Material provided —
________________________________________
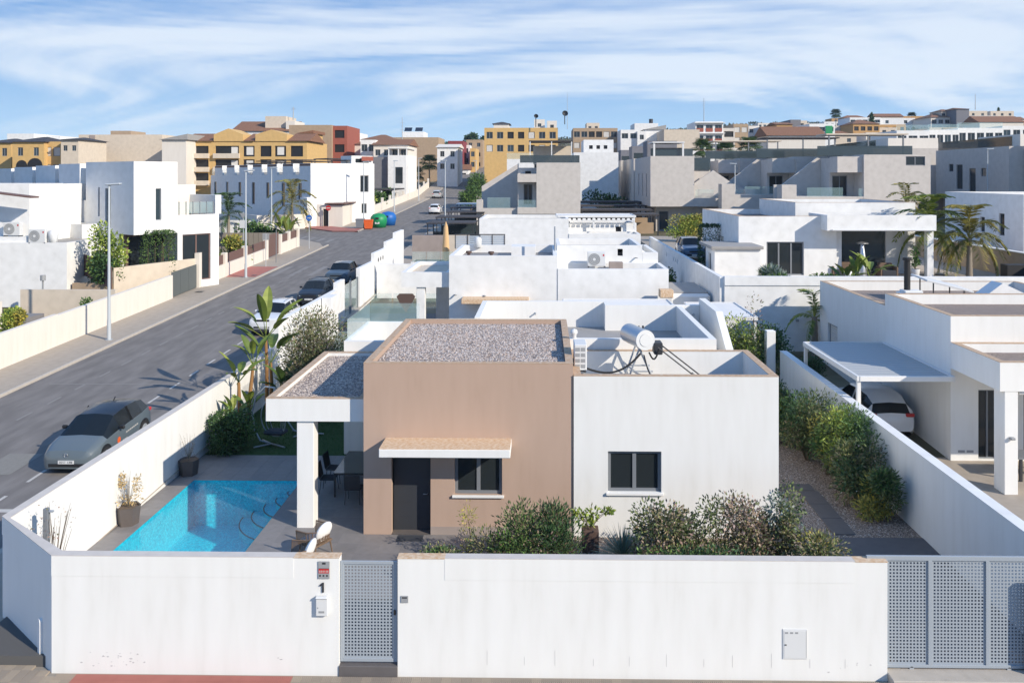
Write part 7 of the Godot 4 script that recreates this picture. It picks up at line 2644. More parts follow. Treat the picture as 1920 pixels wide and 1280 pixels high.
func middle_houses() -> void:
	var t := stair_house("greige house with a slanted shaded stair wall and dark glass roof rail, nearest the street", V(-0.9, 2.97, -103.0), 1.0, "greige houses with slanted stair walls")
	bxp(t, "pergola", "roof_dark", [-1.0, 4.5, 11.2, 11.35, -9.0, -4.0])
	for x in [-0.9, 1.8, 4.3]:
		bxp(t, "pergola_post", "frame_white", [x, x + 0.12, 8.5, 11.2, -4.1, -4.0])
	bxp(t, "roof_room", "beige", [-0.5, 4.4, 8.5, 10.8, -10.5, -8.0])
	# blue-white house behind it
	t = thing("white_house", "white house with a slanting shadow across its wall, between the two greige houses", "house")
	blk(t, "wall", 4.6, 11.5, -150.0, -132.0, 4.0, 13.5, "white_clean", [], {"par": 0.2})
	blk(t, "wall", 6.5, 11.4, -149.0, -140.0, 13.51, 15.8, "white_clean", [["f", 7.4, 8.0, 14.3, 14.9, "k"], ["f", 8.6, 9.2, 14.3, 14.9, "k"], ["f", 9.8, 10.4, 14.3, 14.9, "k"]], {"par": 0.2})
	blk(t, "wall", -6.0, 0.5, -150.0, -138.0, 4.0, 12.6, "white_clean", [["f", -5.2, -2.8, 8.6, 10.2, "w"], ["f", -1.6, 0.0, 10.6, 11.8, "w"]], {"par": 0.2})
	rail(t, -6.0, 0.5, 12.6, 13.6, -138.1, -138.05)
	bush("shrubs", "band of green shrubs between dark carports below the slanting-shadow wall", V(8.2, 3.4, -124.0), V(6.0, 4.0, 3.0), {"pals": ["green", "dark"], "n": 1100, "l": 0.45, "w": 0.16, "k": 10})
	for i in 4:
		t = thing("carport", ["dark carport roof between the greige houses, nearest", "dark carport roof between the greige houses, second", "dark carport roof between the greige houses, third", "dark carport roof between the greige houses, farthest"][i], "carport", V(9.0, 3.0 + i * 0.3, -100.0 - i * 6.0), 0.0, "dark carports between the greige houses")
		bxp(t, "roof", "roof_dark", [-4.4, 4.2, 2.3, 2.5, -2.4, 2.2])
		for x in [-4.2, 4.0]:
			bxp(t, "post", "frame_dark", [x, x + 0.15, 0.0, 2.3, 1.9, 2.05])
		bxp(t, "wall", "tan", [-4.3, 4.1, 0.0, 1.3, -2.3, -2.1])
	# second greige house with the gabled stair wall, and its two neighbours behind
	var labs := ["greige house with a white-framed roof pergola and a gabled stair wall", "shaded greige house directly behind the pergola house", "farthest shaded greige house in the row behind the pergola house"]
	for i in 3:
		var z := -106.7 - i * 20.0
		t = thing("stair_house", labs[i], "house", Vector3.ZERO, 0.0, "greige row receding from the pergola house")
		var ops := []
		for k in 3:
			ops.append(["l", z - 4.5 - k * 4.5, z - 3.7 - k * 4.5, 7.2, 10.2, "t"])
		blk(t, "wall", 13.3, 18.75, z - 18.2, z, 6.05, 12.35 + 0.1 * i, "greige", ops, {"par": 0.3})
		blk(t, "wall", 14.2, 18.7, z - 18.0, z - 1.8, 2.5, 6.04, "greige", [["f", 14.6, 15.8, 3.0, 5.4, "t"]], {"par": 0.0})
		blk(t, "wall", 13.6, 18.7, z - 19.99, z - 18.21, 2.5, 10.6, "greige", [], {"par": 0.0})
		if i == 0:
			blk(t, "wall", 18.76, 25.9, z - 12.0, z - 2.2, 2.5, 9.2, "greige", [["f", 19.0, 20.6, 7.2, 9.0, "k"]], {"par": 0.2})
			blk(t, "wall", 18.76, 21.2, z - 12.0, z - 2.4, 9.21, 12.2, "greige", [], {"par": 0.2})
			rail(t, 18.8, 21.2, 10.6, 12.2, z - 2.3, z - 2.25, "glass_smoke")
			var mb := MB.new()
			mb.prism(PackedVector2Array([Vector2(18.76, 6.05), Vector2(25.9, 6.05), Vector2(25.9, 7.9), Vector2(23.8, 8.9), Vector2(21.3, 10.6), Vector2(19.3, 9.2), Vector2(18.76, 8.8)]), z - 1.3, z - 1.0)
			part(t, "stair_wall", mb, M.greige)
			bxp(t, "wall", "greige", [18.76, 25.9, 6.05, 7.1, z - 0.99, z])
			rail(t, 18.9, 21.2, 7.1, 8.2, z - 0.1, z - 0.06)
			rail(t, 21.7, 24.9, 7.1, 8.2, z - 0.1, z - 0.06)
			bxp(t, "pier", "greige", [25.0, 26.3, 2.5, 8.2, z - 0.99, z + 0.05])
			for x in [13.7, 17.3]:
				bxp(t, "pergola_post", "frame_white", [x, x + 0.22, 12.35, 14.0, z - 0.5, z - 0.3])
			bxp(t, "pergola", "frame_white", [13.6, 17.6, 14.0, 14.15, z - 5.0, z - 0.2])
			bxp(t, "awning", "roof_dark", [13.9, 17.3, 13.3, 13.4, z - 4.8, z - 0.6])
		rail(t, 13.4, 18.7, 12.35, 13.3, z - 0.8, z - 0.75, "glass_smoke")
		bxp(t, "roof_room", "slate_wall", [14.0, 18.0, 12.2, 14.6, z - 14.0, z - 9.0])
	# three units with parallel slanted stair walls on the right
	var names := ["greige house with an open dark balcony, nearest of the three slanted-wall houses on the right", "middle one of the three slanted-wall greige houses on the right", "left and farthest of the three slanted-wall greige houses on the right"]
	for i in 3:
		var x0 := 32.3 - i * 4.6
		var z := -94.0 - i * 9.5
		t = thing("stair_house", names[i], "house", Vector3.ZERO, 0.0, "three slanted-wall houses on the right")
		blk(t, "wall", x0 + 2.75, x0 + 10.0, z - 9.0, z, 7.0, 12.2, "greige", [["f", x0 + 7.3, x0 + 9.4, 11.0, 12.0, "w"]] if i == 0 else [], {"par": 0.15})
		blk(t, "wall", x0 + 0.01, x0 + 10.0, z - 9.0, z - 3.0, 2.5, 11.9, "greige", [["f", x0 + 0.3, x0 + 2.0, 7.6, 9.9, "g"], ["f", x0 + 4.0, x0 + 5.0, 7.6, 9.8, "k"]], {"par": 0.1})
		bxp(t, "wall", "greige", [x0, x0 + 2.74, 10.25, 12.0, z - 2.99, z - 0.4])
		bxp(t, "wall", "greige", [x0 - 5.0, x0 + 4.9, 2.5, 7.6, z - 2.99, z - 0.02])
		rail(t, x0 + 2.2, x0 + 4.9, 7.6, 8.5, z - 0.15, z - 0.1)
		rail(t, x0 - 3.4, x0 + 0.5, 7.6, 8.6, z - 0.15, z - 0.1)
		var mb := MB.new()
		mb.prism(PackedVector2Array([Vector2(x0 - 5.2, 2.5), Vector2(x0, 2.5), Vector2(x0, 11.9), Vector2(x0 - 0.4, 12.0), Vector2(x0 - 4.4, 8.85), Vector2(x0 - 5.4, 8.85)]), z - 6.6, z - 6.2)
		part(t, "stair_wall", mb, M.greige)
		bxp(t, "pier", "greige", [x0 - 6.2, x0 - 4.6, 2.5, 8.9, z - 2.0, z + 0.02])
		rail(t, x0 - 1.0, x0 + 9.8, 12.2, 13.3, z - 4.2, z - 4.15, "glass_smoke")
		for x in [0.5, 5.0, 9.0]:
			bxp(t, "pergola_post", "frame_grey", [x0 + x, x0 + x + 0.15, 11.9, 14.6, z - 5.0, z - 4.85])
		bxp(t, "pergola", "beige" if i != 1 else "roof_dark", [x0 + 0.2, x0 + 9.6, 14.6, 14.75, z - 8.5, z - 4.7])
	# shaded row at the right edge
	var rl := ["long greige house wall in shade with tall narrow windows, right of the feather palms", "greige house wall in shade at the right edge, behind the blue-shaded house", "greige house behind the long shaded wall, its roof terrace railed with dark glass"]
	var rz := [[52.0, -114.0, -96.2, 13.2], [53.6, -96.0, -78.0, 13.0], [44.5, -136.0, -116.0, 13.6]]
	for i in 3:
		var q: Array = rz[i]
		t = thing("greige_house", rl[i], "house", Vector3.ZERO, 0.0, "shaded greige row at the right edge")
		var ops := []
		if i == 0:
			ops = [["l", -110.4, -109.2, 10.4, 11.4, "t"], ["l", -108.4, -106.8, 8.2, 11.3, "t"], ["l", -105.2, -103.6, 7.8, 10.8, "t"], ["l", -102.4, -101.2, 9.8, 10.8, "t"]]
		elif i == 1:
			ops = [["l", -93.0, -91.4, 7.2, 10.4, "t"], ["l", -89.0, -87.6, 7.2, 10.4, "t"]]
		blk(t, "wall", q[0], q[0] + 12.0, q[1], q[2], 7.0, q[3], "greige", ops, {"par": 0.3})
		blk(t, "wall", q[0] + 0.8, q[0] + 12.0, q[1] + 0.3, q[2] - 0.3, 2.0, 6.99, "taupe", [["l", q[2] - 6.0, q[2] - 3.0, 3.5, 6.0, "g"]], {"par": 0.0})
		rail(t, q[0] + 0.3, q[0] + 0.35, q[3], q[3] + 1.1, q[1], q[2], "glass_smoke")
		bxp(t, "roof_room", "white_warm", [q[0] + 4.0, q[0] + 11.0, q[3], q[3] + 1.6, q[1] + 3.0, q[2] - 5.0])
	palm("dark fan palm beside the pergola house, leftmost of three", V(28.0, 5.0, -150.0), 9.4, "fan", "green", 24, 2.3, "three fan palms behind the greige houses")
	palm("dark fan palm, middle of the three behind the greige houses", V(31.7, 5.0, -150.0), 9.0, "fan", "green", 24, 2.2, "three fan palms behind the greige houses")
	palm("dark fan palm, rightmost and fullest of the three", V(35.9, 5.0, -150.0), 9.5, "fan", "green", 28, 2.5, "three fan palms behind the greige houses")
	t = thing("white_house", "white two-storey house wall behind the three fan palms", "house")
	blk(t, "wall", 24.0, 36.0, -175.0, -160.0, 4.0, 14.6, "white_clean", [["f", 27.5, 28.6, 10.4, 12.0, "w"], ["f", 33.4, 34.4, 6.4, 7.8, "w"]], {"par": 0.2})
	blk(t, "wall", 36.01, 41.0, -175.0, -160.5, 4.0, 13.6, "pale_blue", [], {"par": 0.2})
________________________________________
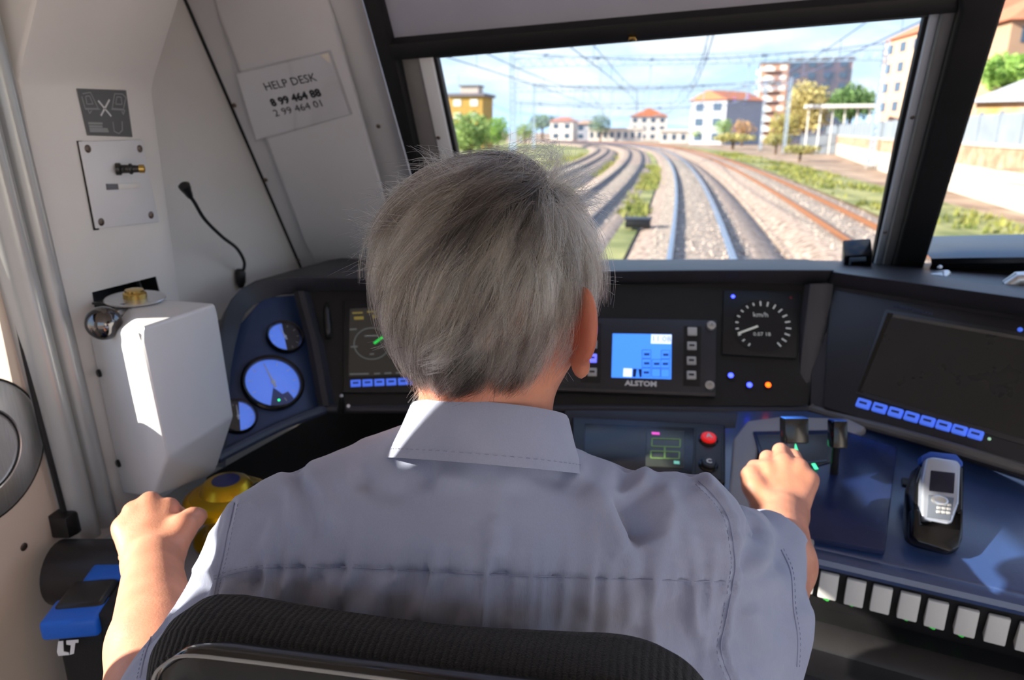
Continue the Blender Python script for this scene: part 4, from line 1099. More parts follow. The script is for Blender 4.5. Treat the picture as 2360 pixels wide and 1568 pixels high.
________________________________________
Scan the entries above for the word "wide" and collect each line holding it.

Write part 7 of the Godot 4 script that recreates this picture. It picks up at line 2644. More parts follow. Treat the picture as 1920 pixels wide and 1280 pixels high.
Continue the Blender Python script for this scene: part 4, from line 1099. More parts follow. The script is for Blender 4.5. Treat the picture as 2360 pixels wide and 1568 pixels high.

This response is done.